## Data section
#####

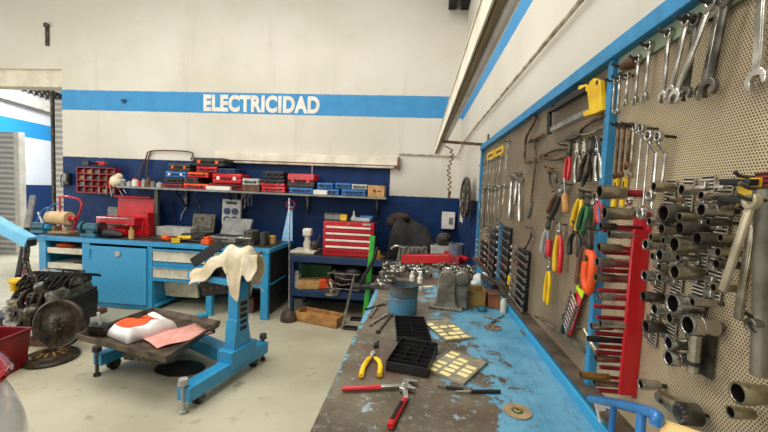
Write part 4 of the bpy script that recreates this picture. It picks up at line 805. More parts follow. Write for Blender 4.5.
# cast anvil-like housing
p = onb(446, 309); MCG = pm('cast_grey', '8f887b', .5, .3, '665f53', 18, bump=.2); r_ = thing('cast_housing', 'grey cast iron round-topped housing standing beside the steel pot', 'casting', TR(p.x, p.y+.02, p.z, rz=-.15)); hh = at(444, 271, Y=p.y).z-BD; wd = .07
ar = [(wd*.55*math.cos(a), hh-wd*.55+wd*.55*math.sin(a)) for a in [pi*k/14 for k in range(15)]]
MB().prism([(-wd*.75, 0), (wd*.95, 0), (wd*.8, .012), (wd*.62, .03)]+ar+[(-wd*.62, .03), (-wd*.8, .012)], -.03, .03, mx=TR(rx=pi/2)).build('body', MCG, r_, bev=.006, seg=3)
MB().cyl((0, -.03, hh-wd*.5), (0, -.05, hh-wd*.5), wd*.35, n=22).build('boss', MCG, r_)
MB().box((wd*.95, .02, hh*.42), (.06, .05, hh*.84)).cyl((wd*.95, -.01, hh*.8), (wd*.95, .05, hh*.8), .035, n=14).build('side_lug', M['alu'], r_, bev=.006)
MB().box((0, .0, .006), (.15, .09, .012)).build('foot', MCG, r_, bev=.003)
# boxes by the rail
p = onb(470, 307); q = onb(487, 309); r_ = thing('parts_box', 'open ochre box beside the cast housing on bench', 'box', TR(p.x, p.y+.06, p.z, rz=-.06)); hh = at(470, 291, Y=p.y).z-BD; mt = pm('ochre', '9a7a3a', .5, 0, '6f5526', 9)
w = MB(); W2 = at(487, 300, Y=p.y).x-at(455, 300, Y=p.y).x; D2 = .12
w.box((0, 0, .003), (W2, D2, .006))
for s in (-1, 1): w.box((s*(W2/2-.003), 0, hh/2), (.006, D2, hh)).box((0, s*(D2/2-.003), hh/2), (W2, .006, hh))
w.build('body', mt, r_, bev=.001); MB().box((0, 0, hh*.55), (W2*.9, D2*.85, hh*.3)).build('contents', M['dsteel'], r_)
p = onb(494, 309); lump('small_box', 0, [('body', pm('rust_box', 'a06038', .5, 0, '7a4526', 12), MB().box((0, 0, hh*.4), (.055, .09, hh*.8))), ('lid', M['brown'], MB().box((0, 0, hh*.84), (.058, .093, .008)))], (p.x, p.y+.05, p.z), 'small rust brown box right of the ochre box', 'box')
p = onb(503, 312); tag(MB().lathe([(.014, 0), (.014, .05), (.01, .055), (.01, .06), (0, .06)], 14).build('glass_vial', M['cream'], mx=(p.x, p.y, p.z)), 'small cream vial between rust box and blue rail', 'vial')
p = onb(482, 311); tag(MB().lathe([(0, 0), (.02, 0), (.022, .004), (.022, .014), (.018, .02), (0, .021)], 24).build('teal_disc', M['teal'], mx=(p.x, p.y, p.z)), 'teal round cap lying before the ochre box', 'cap')
p = onb(482, 292); tag(MB().ball((0, 0, .035), (.035, .05, .04)).ball((.03, .01, .045), (.025, .03, .035)).ball((-.02, -.02, .02), (.03, .03, .02)).build('plastic_bag', pm('clear_bag', 'd9dad4', .25, 0, 'b3b5ae', 14, bump=.6), mx=(p.x, p.y+.12, p.z+.002)), 'crumpled clear plastic bag behind the ochre box', 'bag')
a, b = onb(484, 291), onb(496, 302); tag(MB().cyl(a+V((0, .1, .06)), b+V((0, .04, .06)), .018, n=12).build('black_tube', M['black']), 'short black tube lying across the rust brown box', 'tube')
# grinding discs
for (px, py, r, lab, ctr) in ((493, 328, .034, 'rusty grinding disc lying near blue rail behind the other', 'dsteel'), (517.5, 412, .033, 'tan grinding disc with green hub at front of bench', 'dgreen')):
    p = onb(px, py); r_ = thing('grinding_disc', lab, 'disc', p); MB().lathe([(.006, 0), (r, 0), (r, .003), (r*.45, .003), (r*.4, .001), (.006, .001)], 32, closed=True).build('disc', pm('disc_'+ctr, 'a08a6a' if ctr == 'dgreen' else '7d6a5a', .7, 0, '8a7454' if ctr == 'dgreen' else '594a40', 20), r_)
    MB().lathe([(.006, .0015), (r*.36, .0015), (r*.36, .004), (.006, .004)], 24, closed=True).build('hub', M[ctr], r_); MB().lathe([(.006, .004), (r*.24, .004), (r*.2, .006), (.006, .006)], 20, closed=True).build('hub_ring', M['card'], r_)
# compartment boxes: quads measured on the bench
def quad(ps, z=0): return [V((q.x, q.y, z)) for q in (at(*p, Z=BD+z) for p in ps)]
def bil(q, u, v): return q[0].lerp(q[1], u).lerp(q[3].lerp(q[2], u), v)
def rect(ps, z):
    q = quad(ps, z); c = sum(q, V())/4; ux = ((q[1]-q[0])+(q[2]-q[3])); ux.z = 0; Lx = ux.length/2; ux.normalize(); uy = ((q[3]-q[0])+(q[2]-q[1])); uy = uy-ux*uy.dot(ux); Ly = uy.length/2; uy.normalize()
    T = Mx((ux, uy, V((0, 0, 1)))).transposed().to_4x4() if ux.cross(uy).z > 0 else Mx((-ux, uy, V((0, 0, 1)))).transposed().to_4x4()
    T.translation = (c.x, c.y, BD+.001); return T, Lx, Ly
def organiser(ps, h, rows, cols, label, name='organiser_box'):
    T, a, b = rect(ps, h); r = thing(name, label, 'organiser box', T); w = MB(); w.box((0, 0, .001), (a, b, .002))
    for s in (-1, 1): w.box((s*a/2, 0, h/2), (.002, b, h)).box((0, s*b/2, h/2), (a, .002, h))
    w.build('body', M['black'], r, bev=.0006); w = MB()
    for i in range(1, rows): w.box((0, -b/2+b*i/rows, h*.45), (a, .0012, h*.85))
    for j in range(1, cols): w.box((-a/2+a*j/cols, 0 if j % 2 else b*.1, h*.42), (.0012, b*(.5 if j % 2 else .7), h*.8))
    w.build('divider', M['black'], r); return r
organiser(((388, 362), (430, 369), (436, 343), (400.5, 337)), .028, 6, 3, 'open black compartment box, nearer of the two on bench')
organiser(((400.5, 336), (436, 339), (420, 316), (392, 316)), .02, 7, 2, 'open black compartment box lying behind the nearer black box')
MLID = pm('clear_lid', '9c947c', .18, 0, '7f7762', 30, coat=.4)
for ps, lab, n, sd in ((((432, 374), (479, 390), (478, 359), (437.5, 345)), 'clear lid with pale yellow labels, nearer of two on bench', 16, 3), (((437.5, 342), (469, 340), (452.6, 317), (426, 320)), 'clear lid with pale yellow labels behind the nearer lid', 13, 8)):
    T, a, b = rect(ps, .006); a *= .9; b *= .93; r = thing('organiser_lid', lab, 'tray', T); q = random.Random(sd)  # detached clear lid of an organiser box, lying with its labels
    w = MB(); w.box((0, 0, .003), (a, b, .003))
    for s in (-1, 1): w.box((s*a/2, 0, .004), (.002, b, .008)).box((0, s*b/2, .004), (a, .002, .008))
    w.build('panel', MLID, r); ml = pm('label_yellow', 'ede2a8', .55, 0, 'e0d08a', 20)
    for k in range(n):
        if q.random() < .14: continue
        i, j = k % 3, k//3; MB().box((-a*.33+a*.32*i+q.uniform(-.003, .003), -b*.4+b*.165*j, .0055), (a*.24, b*.1, .0012), rot=(0, 0, q.uniform(-.12, .12))).build('label_strip', ml, r)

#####

## Work to be completed
Without the images, write out each line of the data verbatim.

## Correct result
Write part 4 of the bpy script that recreates this picture. It picks up at line 805. More parts follow. Write for Blender 4.5.
# cast anvil-like housing
p = onb(446, 309); MCG = pm('cast_grey', '8f887b', .5, .3, '665f53', 18, bump=.2); r_ = thing('cast_housing', 'grey cast iron round-topped housing standing beside the steel pot', 'casting', TR(p.x, p.y+.02, p.z, rz=-.15)); hh = at(444, 271, Y=p.y).z-BD; wd = .07
ar = [(wd*.55*math.cos(a), hh-wd*.55+wd*.55*math.sin(a)) for a in [pi*k/14 for k in range(15)]]
MB().prism([(-wd*.75, 0), (wd*.95, 0), (wd*.8, .012), (wd*.62, .03)]+ar+[(-wd*.62, .03), (-wd*.8, .012)], -.03, .03, mx=TR(rx=pi/2)).build('body', MCG, r_, bev=.006, seg=3)
MB().cyl((0, -.03, hh-wd*.5), (0, -.05, hh-wd*.5), wd*.35, n=22).build('boss', MCG, r_)
MB().box((wd*.95, .02, hh*.42), (.06, .05, hh*.84)).cyl((wd*.95, -.01, hh*.8), (wd*.95, .05, hh*.8), .035, n=14).build('side_lug', M['alu'], r_, bev=.006)
MB().box((0, .0, .006), (.15, .09, .012)).build('foot', MCG, r_, bev=.003)
# boxes by the rail
p = onb(470, 307); q = onb(487, 309); r_ = thing('parts_box', 'open ochre box beside the cast housing on bench', 'box', TR(p.x, p.y+.06, p.z, rz=-.06)); hh = at(470, 291, Y=p.y).z-BD; mt = pm('ochre', '9a7a3a', .5, 0, '6f5526', 9)
w = MB(); W2 = at(487, 300, Y=p.y).x-at(455, 300, Y=p.y).x; D2 = .12
w.box((0, 0, .003), (W2, D2, .006))
for s in (-1, 1): w.box((s*(W2/2-.003), 0, hh/2), (.006, D2, hh)).box((0, s*(D2/2-.003), hh/2), (W2, .006, hh))
w.build('body', mt, r_, bev=.001); MB().box((0, 0, hh*.55), (W2*.9, D2*.85, hh*.3)).build('contents', M['dsteel'], r_)
p = onb(494, 309); lump('small_box', 0, [('body', pm('rust_box', 'a06038', .5, 0, '7a4526', 12), MB().box((0, 0, hh*.4), (.055, .09, hh*.8))), ('lid', M['brown'], MB().box((0, 0, hh*.84), (.058, .093, .008)))], (p.x, p.y+.05, p.z), 'small rust brown box right of the ochre box', 'box')
p = onb(503, 312); tag(MB().lathe([(.014, 0), (.014, .05), (.01, .055), (.01, .06), (0, .06)], 14).build('glass_vial', M['cream'], mx=(p.x, p.y, p.z)), 'small cream vial between rust box and blue rail', 'vial')
p = onb(482, 311); tag(MB().lathe([(0, 0), (.02, 0), (.022, .004), (.022, .014), (.018, .02), (0, .021)], 24).build('teal_disc', M['teal'], mx=(p.x, p.y, p.z)), 'teal round cap lying before the ochre box', 'cap')
p = onb(482, 292); tag(MB().ball((0, 0, .035), (.035, .05, .04)).ball((.03, .01, .045), (.025, .03, .035)).ball((-.02, -.02, .02), (.03, .03, .02)).build('plastic_bag', pm('clear_bag', 'd9dad4', .25, 0, 'b3b5ae', 14, bump=.6), mx=(p.x, p.y+.12, p.z+.002)), 'crumpled clear plastic bag behind the ochre box', 'bag')
a, b = onb(484, 291), onb(496, 302); tag(MB().cyl(a+V((0, .1, .06)), b+V((0, .04, .06)), .018, n=12).build('black_tube', M['black']), 'short black tube lying across the rust brown box', 'tube')
# grinding discs
for (px, py, r, lab, ctr) in ((493, 328, .034, 'rusty grinding disc lying near blue rail behind the other', 'dsteel'), (517.5, 412, .033, 'tan grinding disc with green hub at front of bench', 'dgreen')):
    p = onb(px, py); r_ = thing('grinding_disc', lab, 'disc', p); MB().lathe([(.006, 0), (r, 0), (r, .003), (r*.45, .003), (r*.4, .001), (.006, .001)], 32, closed=True).build('disc', pm('disc_'+ctr, 'a08a6a' if ctr == 'dgreen' else '7d6a5a', .7, 0, '8a7454' if ctr == 'dgreen' else '594a40', 20), r_)
    MB().lathe([(.006, .0015), (r*.36, .0015), (r*.36, .004), (.006, .004)], 24, closed=True).build('hub', M[ctr], r_); MB().lathe([(.006, .004), (r*.24, .004), (r*.2, .006), (.006, .006)], 20, closed=True).build('hub_ring', M['card'], r_)
# compartment boxes: quads measured on the bench
def quad(ps, z=0): return [V((q.x, q.y, z)) for q in (at(*p, Z=BD+z) for p in ps)]
def bil(q, u, v): return q[0].lerp(q[1], u).lerp(q[3].lerp(q[2], u), v)
def rect(ps, z):
    q = quad(ps, z); c = sum(q, V())/4; ux = ((q[1]-q[0])+(q[2]-q[3])); ux.z = 0; Lx = ux.length/2; ux.normalize(); uy = ((q[3]-q[0])+(q[2]-q[1])); uy = uy-ux*uy.dot(ux); Ly = uy.length/2; uy.normalize()
    T = Mx((ux, uy, V((0, 0, 1)))).transposed().to_4x4() if ux.cross(uy).z > 0 else Mx((-ux, uy, V((0, 0, 1)))).transposed().to_4x4()
    T.translation = (c.x, c.y, BD+.001); return T, Lx, Ly
def organiser(ps, h, rows, cols, label, name='organiser_box'):
    T, a, b = rect(ps, h); r = thing(name, label, 'organiser box', T); w = MB(); w.box((0, 0, .001), (a, b, .002))
    for s in (-1, 1): w.box((s*a/2, 0, h/2), (.002, b, h)).box((0, s*b/2, h/2), (a, .002, h))
    w.build('body', M['black'], r, bev=.0006); w = MB()
    for i in range(1, rows): w.box((0, -b/2+b*i/rows, h*.45), (a, .0012, h*.85))
    for j in range(1, cols): w.box((-a/2+a*j/cols, 0 if j % 2 else b*.1, h*.42), (.0012, b*(.5 if j % 2 else .7), h*.8))
    w.build('divider', M['black'], r); return r
organiser(((388, 362), (430, 369), (436, 343), (400.5, 337)), .028, 6, 3, 'open black compartment box, nearer of the two on bench')
organiser(((400.5, 336), (436, 339), (420, 316), (392, 316)), .02, 7, 2, 'open black compartment box lying behind the nearer black box')
MLID = pm('clear_lid', '9c947c', .18, 0, '7f7762', 30, coat=.4)
for ps, lab, n, sd in ((((432, 374), (479, 390), (478, 359), (437.5, 345)), 'clear lid with pale yellow labels, nearer of two on bench', 16, 3), (((437.5, 342), (469, 340), (452.6, 317), (426, 320)), 'clear lid with pale yellow labels behind the nearer lid', 13, 8)):
    T, a, b = rect(ps, .006); a *= .9; b *= .93; r = thing('organiser_lid', lab, 'tray', T); q = random.Random(sd)  # detached clear lid of an organiser box, lying with its labels
    w = MB(); w.box((0, 0, .003), (a, b, .003))
    for s in (-1, 1): w.box((s*a/2, 0, .004), (.002, b, .008)).box((0, s*b/2, .004), (a, .002, .008))
    w.build('panel', MLID, r); ml = pm('label_yellow', 'ede2a8', .55, 0, 'e0d08a', 20)
    for k in range(n):
        if q.random() < .14: continue
        i, j = k % 3, k//3; MB().box((-a*.33+a*.32*i+q.uniform(-.003, .003), -b*.4+b*.165*j, .0055), (a*.24, b*.1, .0012), rot=(0, 0, q.uniform(-.12, .12))).build('label_strip', ml, r)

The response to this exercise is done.